AIM OF THE TASK:
Print nothing but the lines from the start of the listing below through the line that contains "COL = scene.collection". Do not include the pictures.

GIVEN INFORMATION:
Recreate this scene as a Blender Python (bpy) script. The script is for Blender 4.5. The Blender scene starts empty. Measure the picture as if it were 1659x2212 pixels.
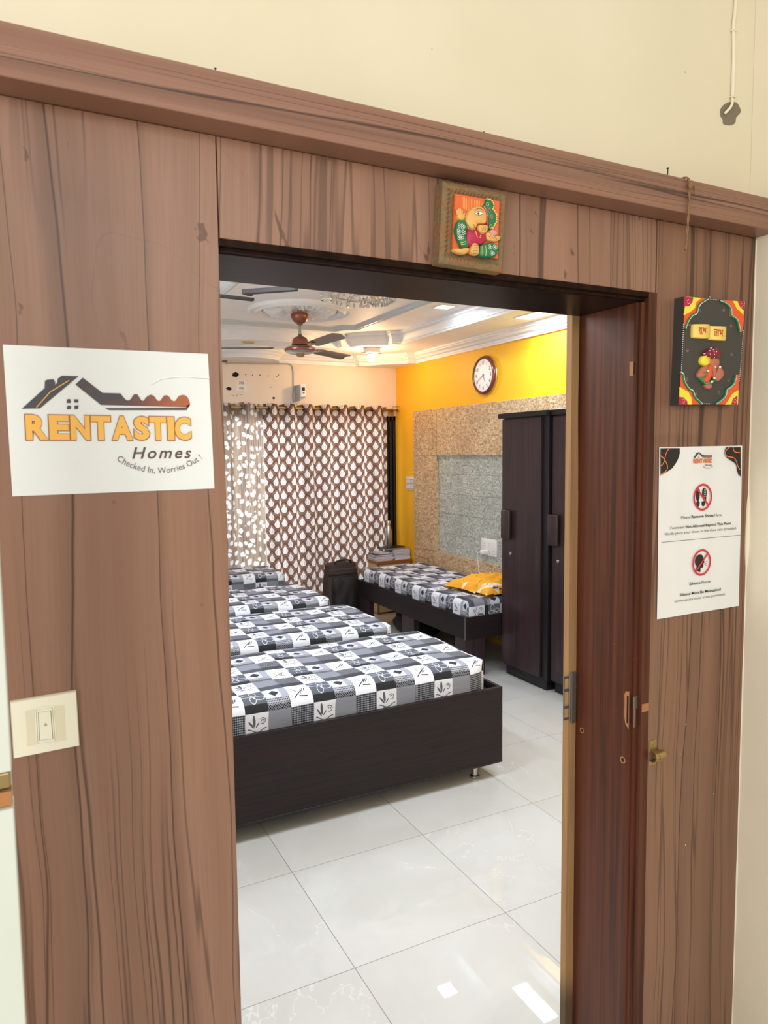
import bpy, bmesh, math, random
from mathutils import Vector, Matrix, noise
from mathutils.geometry import tessellate_polygon
random.seed(7)
PI = math.pi
scene = bpy.context.scene
COL = scene.collection

# ---------------------------------------------------------------- camera
cam_d = bpy.data.cameras.new('camera'); cam = bpy.data.objects.new('camera', cam_d); COL.objects.link(cam)
yaw, pitch, roll = math.radians(26.864), math.radians(-4.7368), math.radians(-0.6467)
F_PX = 1544.68
fw = Vector((math.sin(yaw)*math.cos(pitch), math.cos(yaw)*math.cos(pitch), math.sin(pitch)))
rt0 = Vector((math.cos(yaw), -math.sin(yaw), 0)); up0 = rt0.cross(fw)
rt = rt0*math.cos(roll) + up0*math.sin(roll); up = -rt0*math.sin(roll) + up0*math.cos(roll)
cam.matrix_world = Matrix(((rt.x, up.x, -fw.x, 0), (rt.y, up.y, -fw.y, 0), (rt.z, up.z, -fw.z, 1.66), (0, 0, 0, 1)))
cam_d.sensor_fit = 'VERTICAL'; cam_d.lens = 24.0; cam_d.sensor_height = 24.0*2212/F_PX
cam_d.clip_start = 0.02
cam_d.dof.use_dof = True; cam_d.dof.focus_distance = 2.3; cam_d.dof.aperture_fstop = 8.0
scene.camera = cam

# ---------------------------------------------------------------- render look
scene.view_settings.view_transform = 'Standard'; scene.view_settings.look = 'None'
scene.view_settings.gamma = 1.0; scene.view_settings.use_curve_mapping = False
scene.view_settings.exposure = 0.0
scene.cycles.use_denoising = True
scene.cycles.max_bounces = 8; scene.cycles.diffuse_bounces = 5; scene.cycles.glossy_bounces = 4
scene.cycles.transmission_bounces = 6; scene.cycles.sample_clamp_indirect = 6.0
scene.cycles.caustics_reflective = False; scene.cycles.caustics_refractive = False

# ---------------------------------------------------------------- world and lights
W = bpy.data.worlds.new('world'); scene.world = W; W.use_nodes = True
bg = W.node_tree.nodes['Background']; bg.inputs[0].default_value = (1.0, 0.97, 0.92, 1); bg.inputs[1].default_value = 0.70

def area(name, loc, target, sx, sy, power, color, spread=180):
    d = bpy.data.lights.new(name, 'AREA'); d.shape = 'RECTANGLE'; d.size = sx; d.size_y = sy
    d.energy = power; d.color = color; d.spread = math.radians(spread)
    o = bpy.data.objects.new(name, d); COL.objects.link(o); o.location = loc
    o.rotation_euler = (Vector(target)-Vector(loc)).to_track_quat('-Z', 'Y').to_euler()
    return o
# hall light: one added at left for the side wall, one behind for glare
area('hall_left_fill', (-1.45, -1.3, 1.9), (1.4, 0.9, 1.4), 1.5, 1.4, 55, (1.0, 0.97, 0.92))
area('hall_clerestory_light', (0.55, -2.0, 2.75), (0.2, 1.2, 1.9), 1.3, 0.9, 20, (1.0, 0.97, 0.92))
# unseen cool ceiling lights, assumed from symmetry and added to light the room
LED = (0.74, 0.86, 1.0)
for nm, x, y, z, p, sx, sy in (('room_added_light', 0.55, 4.18, 2.62, 24, .13, .39), ('room_added_light', 3.40, 2.5, 2.62, 16, .13, .39),
                       ('room_added_light', 0.55, 2.5, 2.62, 24, .13, .39), ('room_added_light', 1.02, 4.73, 2.73, 11, .12, .12),
                       ('room_added_light', 2.93, 2.6, 2.73, 11, .12, .12), ('room_added_light', 1.98, 2.1, 2.62, 17, .39, .13)):
    area(nm, (x, y, z), (x, y, 0), sx, sy, p, LED)
# daylight outside the curtained balcony door
area('balcony_daylight', (2.1, 7.6, 1.5), (2.1, 6.8, 1.0), 3.0, 2.2, 100, (0.95, 0.97, 1.0))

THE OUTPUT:
Recreate this scene as a Blender Python (bpy) script. The script is for Blender 4.5. The Blender scene starts empty. Measure the picture as if it were 1659x2212 pixels.
import bpy, bmesh, math, random
from mathutils import Vector, Matrix, noise
from mathutils.geometry import tessellate_polygon
random.seed(7)
PI = math.pi
scene = bpy.context.scene
COL = scene.collection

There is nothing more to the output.